Bettye LaVette brings the British Invasion home to its American R&B roots on Interpretations: The British Rock Songbook. Produced by Bettye, Rob Mathes and Michael Stevens, the album is a 13-song journey through compositions by the Beatles, Rolling Stones, Led Zeppelin and Pink Floyd among others, concluding right where the very idea for Interpretations started: Bettye’s visceral rendition of The Who’s “Love Reign O’er Me” from the 2008 Kennedy Center Honors, which appears here as a bonus track. That performance – which first brought Bettye together with Stevens (the event’s producer) and Mathes (its musical director) – showcased for an international television audience what her devoted fanbase already knew: Bettye LaVette is without parallel as an interpreter of popular song. As the New York Daily News raved, “Bettye LaVette punched a hole right through her version of Pete Townshend’s ‘Love Reign O’er Me,’ letting all the song’s emotion pour out in a way that its creators never conceived.” Townshend himself came up to Bettye after her performance, took her hands into his and said, “You made me weep.” The success of this performance lead to another astonishing moment on the national stage, her duet of Sam Cooke’s “Change Is Gonna Come” with Jon Bon Jovi at the Obama Inaugural Concert.
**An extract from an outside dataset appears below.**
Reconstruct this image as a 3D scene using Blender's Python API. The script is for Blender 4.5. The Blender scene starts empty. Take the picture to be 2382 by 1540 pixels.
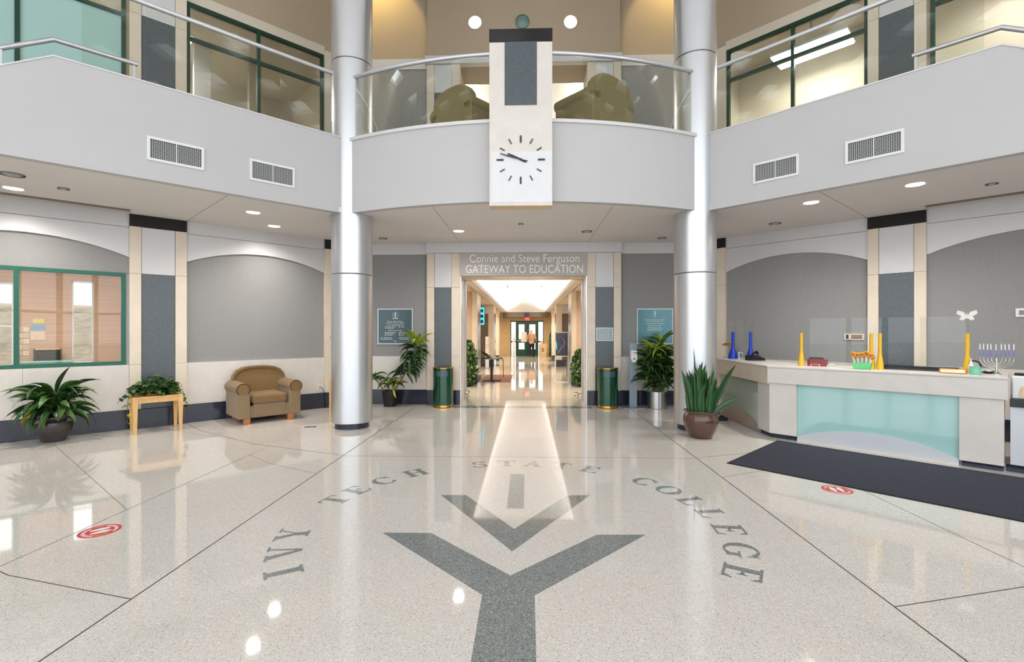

Now comes Bettye LaVette’s first release since those extraordinary performances. Finding new excited fans at her shows, Bettye decided to explore more of the repertoire that had brought her all this attention. From the wistful naiveté of The Moody Blues’ “Nights in White Satin,” which Bettye matures into a deep and unshakeable lament, to the funky workout of Ringo Starr’s “It Don’t Come Easy,” Bettye inhabits these songs, revitalizes them and exposes the humanity that makes these 13 tracks not just pop songs, but enduring works of art.